Blockchain and cryptocurrency used to cause a negative reaction from politicians. Politicians would make statements about the risks of cryptocurrency, about the imperfection of technology, and about the necessity of banning it. Over the past year, the situation has softened, and many politicians have begun to address the topic of blockchain and cryptocurrency.

Fact 1. Blockchain supporters get voters’ approval.

Americans support politicians who are related to the cryptosphere. During the U.S. 2018 midterm elections, five states opted for governors who support blockchain and plan to carry out reforms related to this technology. New Colorado Governor Jared Polis proposes to integrate blockchain into state affairs, and Wyoming Governor Mark Gordon plans to improve the business climate for blockchain projects.

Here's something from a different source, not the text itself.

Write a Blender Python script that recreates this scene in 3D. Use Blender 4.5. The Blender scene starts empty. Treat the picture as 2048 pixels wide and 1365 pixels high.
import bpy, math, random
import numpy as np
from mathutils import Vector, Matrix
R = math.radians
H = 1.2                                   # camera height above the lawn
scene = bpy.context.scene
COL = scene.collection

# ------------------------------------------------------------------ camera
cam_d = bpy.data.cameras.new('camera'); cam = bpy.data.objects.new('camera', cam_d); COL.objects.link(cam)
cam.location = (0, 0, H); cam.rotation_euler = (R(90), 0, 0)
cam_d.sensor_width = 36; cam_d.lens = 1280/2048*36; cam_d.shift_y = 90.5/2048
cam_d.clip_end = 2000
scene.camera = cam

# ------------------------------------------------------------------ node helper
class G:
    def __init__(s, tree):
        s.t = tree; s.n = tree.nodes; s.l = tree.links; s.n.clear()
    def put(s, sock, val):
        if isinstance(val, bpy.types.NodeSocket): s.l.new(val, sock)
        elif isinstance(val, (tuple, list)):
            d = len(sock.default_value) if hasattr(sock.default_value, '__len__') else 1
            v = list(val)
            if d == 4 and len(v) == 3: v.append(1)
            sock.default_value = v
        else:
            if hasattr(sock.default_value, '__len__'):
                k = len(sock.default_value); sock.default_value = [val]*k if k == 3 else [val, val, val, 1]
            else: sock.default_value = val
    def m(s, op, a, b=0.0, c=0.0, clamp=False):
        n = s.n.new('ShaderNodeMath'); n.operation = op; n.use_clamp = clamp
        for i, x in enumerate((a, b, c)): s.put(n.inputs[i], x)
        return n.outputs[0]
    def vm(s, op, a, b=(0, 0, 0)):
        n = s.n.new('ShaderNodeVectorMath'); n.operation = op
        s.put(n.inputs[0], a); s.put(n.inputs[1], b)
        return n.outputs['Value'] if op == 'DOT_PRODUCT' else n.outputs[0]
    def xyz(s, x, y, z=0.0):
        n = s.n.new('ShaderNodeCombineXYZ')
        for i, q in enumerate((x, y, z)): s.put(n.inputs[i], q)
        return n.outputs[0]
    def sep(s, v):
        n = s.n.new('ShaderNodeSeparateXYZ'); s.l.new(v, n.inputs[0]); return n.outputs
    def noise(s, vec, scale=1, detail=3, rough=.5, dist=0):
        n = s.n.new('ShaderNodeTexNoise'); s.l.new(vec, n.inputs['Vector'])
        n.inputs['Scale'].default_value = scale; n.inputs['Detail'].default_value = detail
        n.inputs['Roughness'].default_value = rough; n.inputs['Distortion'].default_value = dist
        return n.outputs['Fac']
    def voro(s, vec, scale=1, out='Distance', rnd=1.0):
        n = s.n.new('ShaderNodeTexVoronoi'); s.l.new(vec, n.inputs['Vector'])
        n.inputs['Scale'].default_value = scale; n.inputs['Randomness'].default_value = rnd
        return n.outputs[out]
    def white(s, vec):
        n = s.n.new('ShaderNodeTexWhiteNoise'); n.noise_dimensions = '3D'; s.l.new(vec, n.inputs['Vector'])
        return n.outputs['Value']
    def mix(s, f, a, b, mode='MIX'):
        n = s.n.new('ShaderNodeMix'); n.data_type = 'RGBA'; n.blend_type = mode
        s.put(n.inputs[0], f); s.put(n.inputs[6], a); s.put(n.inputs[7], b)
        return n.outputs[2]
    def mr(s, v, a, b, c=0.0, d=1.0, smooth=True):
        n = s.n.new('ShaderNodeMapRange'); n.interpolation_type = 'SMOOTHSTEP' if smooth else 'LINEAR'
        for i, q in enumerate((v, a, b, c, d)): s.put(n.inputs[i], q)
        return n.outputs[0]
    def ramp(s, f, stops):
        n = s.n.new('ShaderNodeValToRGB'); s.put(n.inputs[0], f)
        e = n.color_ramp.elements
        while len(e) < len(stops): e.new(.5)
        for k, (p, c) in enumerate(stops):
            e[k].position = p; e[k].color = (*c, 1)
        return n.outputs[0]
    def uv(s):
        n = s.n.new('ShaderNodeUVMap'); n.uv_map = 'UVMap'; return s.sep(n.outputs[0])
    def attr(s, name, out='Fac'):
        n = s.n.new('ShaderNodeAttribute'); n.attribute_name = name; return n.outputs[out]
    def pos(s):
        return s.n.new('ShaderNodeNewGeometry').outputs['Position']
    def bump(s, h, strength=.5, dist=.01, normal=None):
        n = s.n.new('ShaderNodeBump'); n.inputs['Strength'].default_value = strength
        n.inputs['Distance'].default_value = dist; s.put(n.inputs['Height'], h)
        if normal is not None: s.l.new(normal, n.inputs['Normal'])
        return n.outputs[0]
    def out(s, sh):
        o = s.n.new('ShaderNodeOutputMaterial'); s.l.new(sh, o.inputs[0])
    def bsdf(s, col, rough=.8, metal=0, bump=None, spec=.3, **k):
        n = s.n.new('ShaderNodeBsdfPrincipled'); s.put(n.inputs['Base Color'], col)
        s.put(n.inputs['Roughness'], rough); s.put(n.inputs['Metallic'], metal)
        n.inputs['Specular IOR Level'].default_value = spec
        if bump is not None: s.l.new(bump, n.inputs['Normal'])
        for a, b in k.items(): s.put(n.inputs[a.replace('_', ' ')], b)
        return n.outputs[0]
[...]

George Galloway, the leader of the Respect party who is widely supported in the UK, has repeatedly spoken out about the benefits of the blockchain and has introduced a project to run London’s budget on a blockchain platform.

Fact 2. Crypto enthusiasts join politics.

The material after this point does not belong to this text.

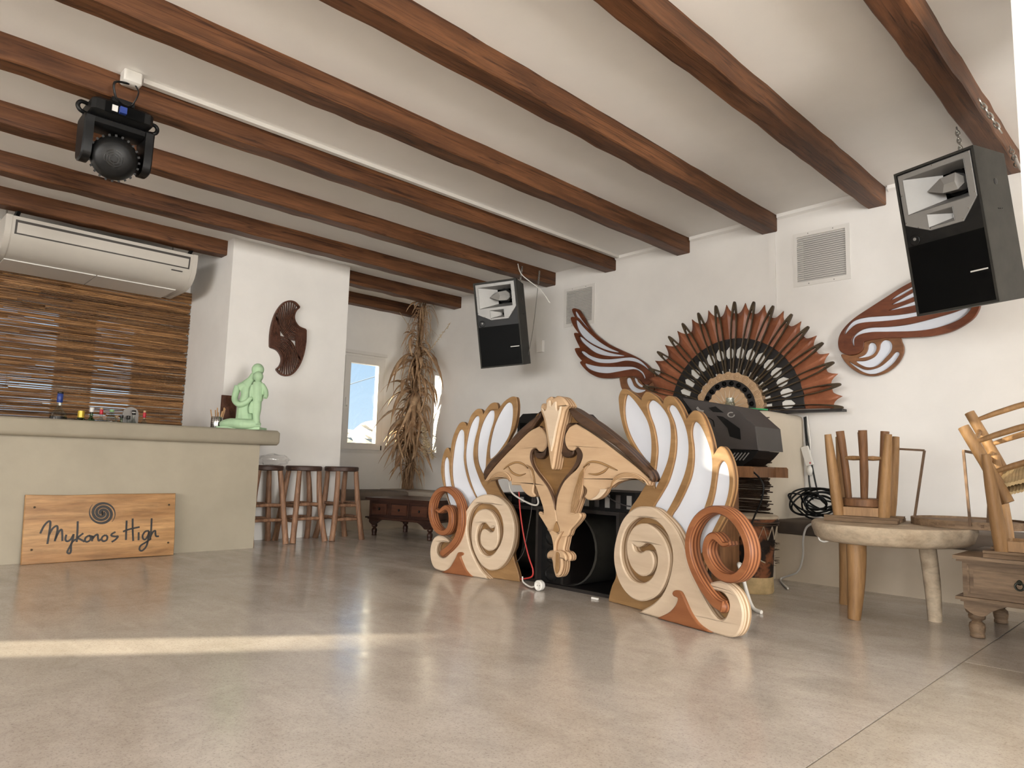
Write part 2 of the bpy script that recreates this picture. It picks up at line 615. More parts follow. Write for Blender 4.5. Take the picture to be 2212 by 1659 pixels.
def _inset(l, c):
    n = len(l)
    o = []
    for i in range(n):
        a, b, d = Vector(l[i - 1]), Vector(l[i]), Vector(l[(i + 1) % n])
        e1, e2 = (b - a), (d - b)
        e1 = e1.normalized() if e1.length > 0 else Vector((1, 0))
        e2 = e2.normalized() if e2.length > 0 else e1
        m = Vector((-e1.y - e2.y, e1.x + e2.x))
        m = m.normalized() if m.length > 1e-6 else Vector((-e1.y, e1.x))
        q = b + m * c
        o.append((q.x, q.y))
    return o


def sm(pts, closed=True, n=4):
    """Catmull-Rom through points; a third element 1 marks a sharp corner"""
    P = [Vector((p[0], p[1])) for p in pts]
    C = [len(p) > 2 and bool(p[2]) for p in pts]
    N = len(P)
    out = []
    for i in range(N if closed else N - 1):
        p1, p2 = P[i], P[(i + 1) % N]
        p0 = P[i - 1] if (closed or i > 0) else p1
        p3 = P[(i + 2) % N] if (closed or i < N - 2) else p2
        if C[i]:
            p0 = p1
        if C[(i + 1) % N]:
            p3 = p2
        for k in range(n):
            t = k / n
            q = 0.5 * ((2 * p1) + (p2 - p0) * t + (2 * p0 - 5 * p1 + 4 * p2 - p3) * t * t + (3 * p1 - p0 - 3 * p2 + p3) * t ** 3)
            out.append((q.x, q.y))
    if not closed:
        out.append((P[-1].x, P[-1].y))
    return out


def sm3(pts, n=6):
    P = [Vector(p) for p in pts]
    N = len(P)
    out = []
    for i in range(N - 1):
        p1, p2 = P[i], P[i + 1]
        p0 = P[i - 1] if i > 0 else p1
        p3 = P[i + 2] if i < N - 2 else p2
        for k in range(n):
            t = k / n
            out.append(0.5 * ((2 * p1) + (p2 - p0) * t + (2 * p0 - 5 * p1 + 4 * p2 - p3) * t * t + (3 * p1 - p0 - 3 * p2 + p3) * t ** 3))
    out.append(P[-1])
    return out


def stroke(pts, w, n=6):
    """outline of a brushed line; w is one half-width or a list along the line"""
    c = sm(pts, False, n)
    N = len(c)
    Lf, Rt = [], []
    for i in range(N):
        a, b = Vector(c[max(i - 1, 0)]), Vector(c[min(i + 1, N - 1)])
        t = (b - a)
        t = t.normalized() if t.length > 1e-9 else Vector((1, 0))
        ww = _lin(w, i / (N - 1)) if isinstance(w, (list, tuple)) else w
        p = Vector(c[i])
        nn = Vector((-t.y, t.x)) * ww
        Lf.append((p.x + nn.x, p.y + nn.y))
        Rt.append((p.x - nn.x, p.y - nn.y))
    return Lf, Rt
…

John McAfee, a bitcoin evangelist and the founder of McAfee Associates, decided to participate in the U.S. presidential race in 2020. By this time, he also predicts the Bitcoin price to reach 1 million dollars. What is it if not an election promise?

American lawyer Matthew Whitaker back in 2012 and 2013 spoke favorably of Bitcoin. Since then, he has made an amazing political career, becoming the U.S. Attorney General in 2018.

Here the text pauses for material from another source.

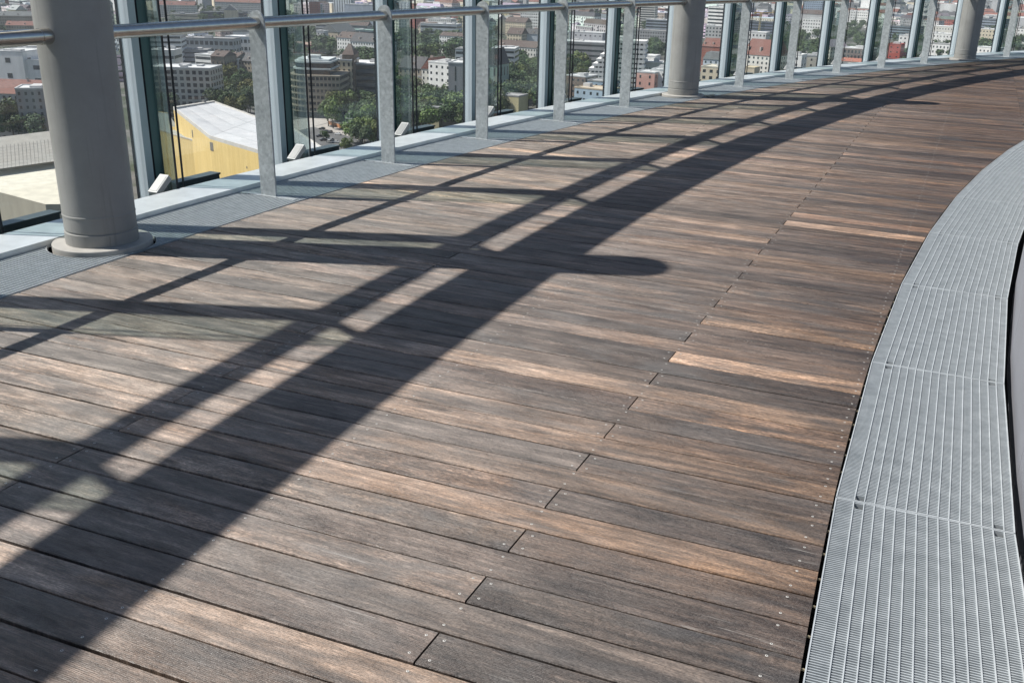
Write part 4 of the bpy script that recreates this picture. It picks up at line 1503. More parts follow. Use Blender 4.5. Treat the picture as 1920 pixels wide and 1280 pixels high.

Fact 3. Politicians accept donations in cryptocurrency.

A recent survey by blockchain‐oriented research firm Clovr showed that 60% of voters would not mind using cryptocurrency for political campaign donations. During the U.S. 2018 midterm elections Gavin Newsom’s governor campaign was sponsored by the Winklevoss brothers, the first known bitcoin billionaires. Also, the candidate accepted donations in BTC and BCH on his BitPay page.

In Taiwan, for the first time bitcoin has been donated to an election campaign. Hsiao Hsin‐chen, a candidate for deputy of the Taipei City Council, became the recipient of the fee. Hsin‐chen said that donations in cryptocurrency would help make Taiwan’s political system more transparent and understandable — all thanks to the blockchain.

Fact 4. Blockchain is applied in elections.

In West Virginia, the blockchain helped to solve the problem with the absentee voting. Nearly 140 Americans living abroad in 29 countries were able to participate in the midterm elections thanks to the Voatz platform. Maurice Turner, an election security expert at the Center for Democracy and Technology, is convinced that this method is more reliable than submitting absentee ballots by e‐mail.

Earlier, in October, the Brazilian Fintech Association successfully conducted the board elections with the help of ETC and the OriginalMy blockchain platform. Foxbit’s top manager Ingrid Barth is confident that the election based on the blockchain can be a benchmark for all electoral processes.

Our prediction

The cryptosphere will find increasing approval within the political circles.

Voters will be willing to support candidates who raise the topic of blockchain and cryptocurrency, and not only with fiat currency. In the future, blockchain technologies will be widely adapted in political processes, and politicians will rely more often on cryptocurrency to finance election campaigns.